If the option of sending the camera to a tech is not viable, my personal preference would be to selectively loosen but not remove the fastening screws across the lower semi-circle of the mount-to-body attachment. There may be enough compliance in the body for the lens to tilt upwards and carry the optical centre axis upwards slightly. To check this without rolling film through the camera would require making a groundglass focus target to fit into the gate and reverse projection with the camera very firmly mounted to a solid base.

Somebody else can correct me here. - An off-axis movement of the lens, either a tilt or simple lateral movement carries the image circle across the focal plane in the same direction as the movement of the lens. 

If your test restores the image centre, then my personal preference purely as a backyard engineer would be to remove the mount from the body, check the matching faces for swarf and grit, remove the contamination, reassemble and test again. If that does not work, then my next personal preference would be to find the thinnest possible scrap of shim material about 5mm in area and fit it between the mount and body at the lowest point on the lower half-circle of the mount, then refasten all screws.

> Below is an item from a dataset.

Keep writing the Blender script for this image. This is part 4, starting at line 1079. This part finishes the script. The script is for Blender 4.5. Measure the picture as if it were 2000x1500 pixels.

This will tilt the lens axis upwards and raise the centre of the image circle at the focal plane. If this succeeds and you are content with having an uneven loading of the structure then no more needs to be done. It is more likely you will find that the error has become over-corrected. Edge or corner softness may have been introduced. 

My personal preference if the image remains sharp across its entire area would be to polish the upper half circle of the mount to body contact face on the body with a tightly bunched bud of steel wool, clean, re-assemble and retest to see if there is any difference. 

Take care to plug the centre hole against loose fragments of steel wool entering and causing trouble. 

Please take heed of better and smarter people than I if they respond here. There are correct ways of doing this, not my kitchen-table methods.